Chinese President Xi Jinping repeatedly urged both sides not to escalate tensions, despite threats of “cutting trade” from Trump. After all, maybe President Xi possesses a higher IQ, realizing the imminent danger and instead focusing on protecting the stability of the region, and potentially the world. Western powers, cannot and should not play with the lives of millions on the Korean peninsula both North and South and almost certainly Japan and possibly China.

Kim should not be cornered. So far, not realizing yet, we have been playing with fire, especially now, with his possession of ICBMs and other low-range missiles all of which are highly destructive. Wouldn’t a normal prudent person contemplate the risk of an unnecessary WWIII?! It’s time for us to wake up, take a deep breath, accept the unacceptable and refrain from acting like a child.

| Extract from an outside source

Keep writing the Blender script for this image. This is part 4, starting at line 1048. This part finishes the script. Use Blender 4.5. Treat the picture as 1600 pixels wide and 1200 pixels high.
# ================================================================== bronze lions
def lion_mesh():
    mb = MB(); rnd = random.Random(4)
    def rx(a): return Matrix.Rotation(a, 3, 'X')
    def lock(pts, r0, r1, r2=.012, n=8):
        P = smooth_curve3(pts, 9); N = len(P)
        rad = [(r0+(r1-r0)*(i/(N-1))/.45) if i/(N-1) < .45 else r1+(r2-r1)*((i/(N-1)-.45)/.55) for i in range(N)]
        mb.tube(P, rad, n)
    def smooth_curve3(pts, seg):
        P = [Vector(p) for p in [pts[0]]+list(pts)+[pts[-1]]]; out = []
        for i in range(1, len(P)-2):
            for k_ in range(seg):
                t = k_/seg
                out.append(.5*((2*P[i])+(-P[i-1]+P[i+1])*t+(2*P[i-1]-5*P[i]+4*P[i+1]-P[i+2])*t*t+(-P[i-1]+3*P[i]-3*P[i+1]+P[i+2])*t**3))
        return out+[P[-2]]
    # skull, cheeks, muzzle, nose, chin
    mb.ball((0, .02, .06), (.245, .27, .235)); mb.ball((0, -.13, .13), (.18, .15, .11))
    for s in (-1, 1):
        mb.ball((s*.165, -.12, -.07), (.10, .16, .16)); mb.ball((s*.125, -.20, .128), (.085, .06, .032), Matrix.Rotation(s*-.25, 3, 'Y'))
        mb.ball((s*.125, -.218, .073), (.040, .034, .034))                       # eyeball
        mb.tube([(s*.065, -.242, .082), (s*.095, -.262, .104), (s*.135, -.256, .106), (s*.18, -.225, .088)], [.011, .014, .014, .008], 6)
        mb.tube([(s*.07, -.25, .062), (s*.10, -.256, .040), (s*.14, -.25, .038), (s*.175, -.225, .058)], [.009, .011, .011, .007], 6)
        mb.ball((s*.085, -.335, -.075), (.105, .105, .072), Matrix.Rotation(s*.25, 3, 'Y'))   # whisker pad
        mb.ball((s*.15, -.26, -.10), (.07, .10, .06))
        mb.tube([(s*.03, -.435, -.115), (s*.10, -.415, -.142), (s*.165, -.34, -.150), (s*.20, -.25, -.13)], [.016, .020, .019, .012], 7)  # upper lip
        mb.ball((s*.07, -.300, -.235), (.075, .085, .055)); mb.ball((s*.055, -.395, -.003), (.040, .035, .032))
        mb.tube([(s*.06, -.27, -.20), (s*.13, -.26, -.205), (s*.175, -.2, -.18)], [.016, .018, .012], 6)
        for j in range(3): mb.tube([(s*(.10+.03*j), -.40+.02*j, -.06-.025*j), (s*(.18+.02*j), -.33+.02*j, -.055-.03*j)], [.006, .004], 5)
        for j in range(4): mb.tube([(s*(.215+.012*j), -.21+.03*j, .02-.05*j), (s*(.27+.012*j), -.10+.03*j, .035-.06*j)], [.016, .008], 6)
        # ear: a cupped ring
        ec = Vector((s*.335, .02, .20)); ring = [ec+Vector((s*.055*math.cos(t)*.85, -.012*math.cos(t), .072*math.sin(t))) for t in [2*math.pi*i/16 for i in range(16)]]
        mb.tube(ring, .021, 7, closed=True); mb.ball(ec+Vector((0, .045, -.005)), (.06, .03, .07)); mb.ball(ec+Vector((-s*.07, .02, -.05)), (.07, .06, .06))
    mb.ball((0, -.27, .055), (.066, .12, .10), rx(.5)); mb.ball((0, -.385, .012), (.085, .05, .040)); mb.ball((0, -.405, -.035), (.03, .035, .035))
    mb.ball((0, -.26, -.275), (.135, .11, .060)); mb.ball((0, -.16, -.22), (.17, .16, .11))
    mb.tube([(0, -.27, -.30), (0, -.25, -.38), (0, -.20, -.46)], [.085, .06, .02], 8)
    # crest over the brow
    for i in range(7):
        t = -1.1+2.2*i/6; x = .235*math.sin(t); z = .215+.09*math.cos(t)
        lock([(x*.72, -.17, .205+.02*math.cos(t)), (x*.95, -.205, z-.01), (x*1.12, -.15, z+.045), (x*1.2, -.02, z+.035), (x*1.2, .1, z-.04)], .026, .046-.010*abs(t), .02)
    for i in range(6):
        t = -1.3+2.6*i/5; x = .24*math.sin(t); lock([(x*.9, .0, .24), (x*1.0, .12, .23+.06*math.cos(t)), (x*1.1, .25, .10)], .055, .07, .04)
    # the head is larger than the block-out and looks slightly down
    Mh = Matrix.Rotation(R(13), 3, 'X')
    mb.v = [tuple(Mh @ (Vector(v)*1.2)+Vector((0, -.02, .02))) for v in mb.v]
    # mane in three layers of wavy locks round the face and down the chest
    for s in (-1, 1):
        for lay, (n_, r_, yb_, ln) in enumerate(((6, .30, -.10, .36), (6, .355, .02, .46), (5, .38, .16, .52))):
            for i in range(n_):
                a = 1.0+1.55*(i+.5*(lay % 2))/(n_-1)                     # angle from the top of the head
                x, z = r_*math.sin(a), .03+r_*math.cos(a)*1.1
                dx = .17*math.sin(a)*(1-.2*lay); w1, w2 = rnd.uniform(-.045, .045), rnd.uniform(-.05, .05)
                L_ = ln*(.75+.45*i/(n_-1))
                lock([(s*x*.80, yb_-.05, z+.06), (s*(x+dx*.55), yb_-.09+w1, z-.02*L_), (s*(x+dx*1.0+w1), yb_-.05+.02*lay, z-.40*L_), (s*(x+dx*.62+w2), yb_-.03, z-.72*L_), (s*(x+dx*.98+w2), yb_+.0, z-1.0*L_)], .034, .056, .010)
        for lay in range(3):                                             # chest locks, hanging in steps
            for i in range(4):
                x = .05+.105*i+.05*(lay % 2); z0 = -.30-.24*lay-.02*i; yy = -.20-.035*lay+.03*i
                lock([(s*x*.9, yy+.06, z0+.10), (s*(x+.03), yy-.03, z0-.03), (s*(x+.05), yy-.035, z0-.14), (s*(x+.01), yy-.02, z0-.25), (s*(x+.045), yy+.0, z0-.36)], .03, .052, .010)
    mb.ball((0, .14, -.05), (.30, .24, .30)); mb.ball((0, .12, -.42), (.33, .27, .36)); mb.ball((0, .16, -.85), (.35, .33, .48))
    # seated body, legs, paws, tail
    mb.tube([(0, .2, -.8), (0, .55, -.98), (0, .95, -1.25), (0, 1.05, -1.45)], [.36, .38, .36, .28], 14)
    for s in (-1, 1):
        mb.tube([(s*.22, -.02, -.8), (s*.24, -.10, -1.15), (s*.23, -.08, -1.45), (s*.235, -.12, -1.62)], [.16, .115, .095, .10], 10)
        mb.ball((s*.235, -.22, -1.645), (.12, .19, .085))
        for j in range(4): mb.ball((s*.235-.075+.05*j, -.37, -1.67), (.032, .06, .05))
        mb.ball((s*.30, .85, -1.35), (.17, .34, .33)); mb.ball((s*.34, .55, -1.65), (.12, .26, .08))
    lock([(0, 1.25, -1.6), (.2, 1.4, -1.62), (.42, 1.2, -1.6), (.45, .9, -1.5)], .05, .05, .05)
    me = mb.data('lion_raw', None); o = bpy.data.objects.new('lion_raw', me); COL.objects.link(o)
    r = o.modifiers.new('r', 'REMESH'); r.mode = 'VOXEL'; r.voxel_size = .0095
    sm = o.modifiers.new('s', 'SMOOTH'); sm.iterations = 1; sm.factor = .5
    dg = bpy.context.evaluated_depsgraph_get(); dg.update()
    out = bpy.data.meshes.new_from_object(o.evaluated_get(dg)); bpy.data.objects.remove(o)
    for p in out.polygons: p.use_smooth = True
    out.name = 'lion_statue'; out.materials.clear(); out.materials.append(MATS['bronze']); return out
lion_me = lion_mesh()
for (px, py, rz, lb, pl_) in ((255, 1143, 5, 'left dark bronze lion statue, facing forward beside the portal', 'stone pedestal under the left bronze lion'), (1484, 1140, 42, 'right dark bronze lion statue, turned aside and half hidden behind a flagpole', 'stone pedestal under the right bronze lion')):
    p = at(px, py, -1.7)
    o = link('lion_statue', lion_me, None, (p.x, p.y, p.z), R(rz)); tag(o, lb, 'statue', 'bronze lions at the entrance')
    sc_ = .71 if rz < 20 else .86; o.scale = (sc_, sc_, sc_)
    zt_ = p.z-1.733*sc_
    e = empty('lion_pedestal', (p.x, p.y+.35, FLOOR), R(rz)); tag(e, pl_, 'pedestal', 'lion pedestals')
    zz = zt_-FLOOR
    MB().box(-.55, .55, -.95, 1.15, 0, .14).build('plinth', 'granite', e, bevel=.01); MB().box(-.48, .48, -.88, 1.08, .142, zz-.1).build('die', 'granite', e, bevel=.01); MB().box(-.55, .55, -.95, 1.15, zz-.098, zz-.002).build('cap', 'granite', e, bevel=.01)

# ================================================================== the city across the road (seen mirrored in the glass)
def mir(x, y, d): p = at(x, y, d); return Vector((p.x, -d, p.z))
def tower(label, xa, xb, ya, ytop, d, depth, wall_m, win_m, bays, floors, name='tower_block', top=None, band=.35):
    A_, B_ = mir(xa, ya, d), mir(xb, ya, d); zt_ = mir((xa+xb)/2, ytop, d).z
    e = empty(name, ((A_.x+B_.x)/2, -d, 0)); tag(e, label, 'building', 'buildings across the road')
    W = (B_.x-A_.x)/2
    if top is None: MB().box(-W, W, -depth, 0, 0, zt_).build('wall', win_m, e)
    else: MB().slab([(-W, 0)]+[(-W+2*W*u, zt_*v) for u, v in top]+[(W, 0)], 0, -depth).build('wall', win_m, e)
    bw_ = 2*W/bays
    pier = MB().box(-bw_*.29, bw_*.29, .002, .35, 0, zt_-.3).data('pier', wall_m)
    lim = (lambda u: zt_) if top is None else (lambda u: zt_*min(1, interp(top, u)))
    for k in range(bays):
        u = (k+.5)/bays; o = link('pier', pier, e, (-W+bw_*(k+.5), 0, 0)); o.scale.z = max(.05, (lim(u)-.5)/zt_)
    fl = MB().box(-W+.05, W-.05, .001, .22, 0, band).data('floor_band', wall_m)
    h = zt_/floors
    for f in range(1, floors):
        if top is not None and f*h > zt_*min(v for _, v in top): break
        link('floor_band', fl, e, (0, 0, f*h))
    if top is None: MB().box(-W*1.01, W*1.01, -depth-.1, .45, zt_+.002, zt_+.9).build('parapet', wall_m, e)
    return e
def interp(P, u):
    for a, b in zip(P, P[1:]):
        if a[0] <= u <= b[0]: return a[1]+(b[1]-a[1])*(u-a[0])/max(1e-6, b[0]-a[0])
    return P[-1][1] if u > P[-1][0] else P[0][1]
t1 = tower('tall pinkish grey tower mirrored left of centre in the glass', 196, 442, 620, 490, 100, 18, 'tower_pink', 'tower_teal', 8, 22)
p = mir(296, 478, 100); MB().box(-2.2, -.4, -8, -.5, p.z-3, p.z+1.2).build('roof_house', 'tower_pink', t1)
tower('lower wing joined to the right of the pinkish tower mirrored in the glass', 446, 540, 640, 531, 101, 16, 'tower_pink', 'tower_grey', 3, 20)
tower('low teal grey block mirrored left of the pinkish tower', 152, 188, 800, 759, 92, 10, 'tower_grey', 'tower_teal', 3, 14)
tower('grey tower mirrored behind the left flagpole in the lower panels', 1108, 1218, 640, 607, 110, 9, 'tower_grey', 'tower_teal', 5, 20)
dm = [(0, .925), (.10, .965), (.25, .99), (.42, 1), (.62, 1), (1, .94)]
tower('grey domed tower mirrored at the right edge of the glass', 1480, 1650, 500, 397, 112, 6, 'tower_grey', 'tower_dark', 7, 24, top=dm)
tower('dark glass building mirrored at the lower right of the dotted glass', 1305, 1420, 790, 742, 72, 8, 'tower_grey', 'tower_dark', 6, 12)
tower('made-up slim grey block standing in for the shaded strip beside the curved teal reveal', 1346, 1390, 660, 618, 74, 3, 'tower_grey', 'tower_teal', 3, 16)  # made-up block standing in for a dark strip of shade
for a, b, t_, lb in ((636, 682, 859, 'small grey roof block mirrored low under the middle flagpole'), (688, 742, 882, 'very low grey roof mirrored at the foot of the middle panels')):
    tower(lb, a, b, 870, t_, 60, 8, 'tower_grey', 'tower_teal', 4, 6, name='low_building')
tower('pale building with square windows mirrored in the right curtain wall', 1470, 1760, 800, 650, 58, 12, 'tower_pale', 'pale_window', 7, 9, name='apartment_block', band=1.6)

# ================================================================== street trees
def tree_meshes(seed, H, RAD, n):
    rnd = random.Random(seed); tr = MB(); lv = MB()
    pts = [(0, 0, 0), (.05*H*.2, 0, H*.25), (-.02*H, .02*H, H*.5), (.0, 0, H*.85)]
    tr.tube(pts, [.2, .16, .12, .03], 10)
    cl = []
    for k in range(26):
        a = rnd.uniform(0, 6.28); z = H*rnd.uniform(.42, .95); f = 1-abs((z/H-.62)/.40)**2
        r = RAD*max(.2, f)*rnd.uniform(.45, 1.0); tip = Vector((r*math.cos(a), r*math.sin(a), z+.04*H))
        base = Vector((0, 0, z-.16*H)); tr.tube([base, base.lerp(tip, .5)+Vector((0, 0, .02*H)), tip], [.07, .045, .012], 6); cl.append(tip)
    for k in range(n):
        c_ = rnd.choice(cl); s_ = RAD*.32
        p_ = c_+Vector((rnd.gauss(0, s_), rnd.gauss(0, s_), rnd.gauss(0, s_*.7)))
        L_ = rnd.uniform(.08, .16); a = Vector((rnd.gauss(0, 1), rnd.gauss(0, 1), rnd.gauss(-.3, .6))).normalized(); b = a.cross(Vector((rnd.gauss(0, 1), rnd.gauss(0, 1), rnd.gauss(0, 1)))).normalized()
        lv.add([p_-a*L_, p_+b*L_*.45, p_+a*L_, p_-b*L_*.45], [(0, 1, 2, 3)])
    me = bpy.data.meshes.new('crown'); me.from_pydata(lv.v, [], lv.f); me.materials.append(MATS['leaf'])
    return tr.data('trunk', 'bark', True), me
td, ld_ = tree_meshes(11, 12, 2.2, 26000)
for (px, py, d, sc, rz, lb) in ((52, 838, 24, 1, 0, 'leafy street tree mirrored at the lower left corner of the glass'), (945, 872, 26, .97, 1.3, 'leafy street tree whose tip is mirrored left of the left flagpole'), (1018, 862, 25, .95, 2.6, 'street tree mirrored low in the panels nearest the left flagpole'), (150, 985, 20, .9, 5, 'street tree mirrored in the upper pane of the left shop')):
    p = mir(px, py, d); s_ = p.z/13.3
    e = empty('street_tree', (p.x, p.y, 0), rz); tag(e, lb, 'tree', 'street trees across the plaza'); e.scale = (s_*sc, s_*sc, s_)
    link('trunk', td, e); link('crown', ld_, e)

Let’s assure Kim that under no circumstances would there be any attacks against his country by any power, as long as he remains peaceful. Let’s recognize his regime and his authority. Let’s open a sincere and serious dialogue with him, not as politicians, but as caring human beings with an authority and willingness for a mutually favorable road map. Let’s respect him, his regime and his people. Let’s remember the history and his legitimate concerns and let’s prove to Kim we recognize him and his people as fellow citizens, citizens of the world. Let’s bring and maintain peace in this very beautiful and respectful region of the world with thousands of years of proud cultures. Let’s be men of character and instead of trying to save face, try to save lives. Let’s hug Kim and his nation with open arms. THIS is a show of strength!

(The author is a retired American educator with a Ph.D. in business administration residing in Shenzhen.)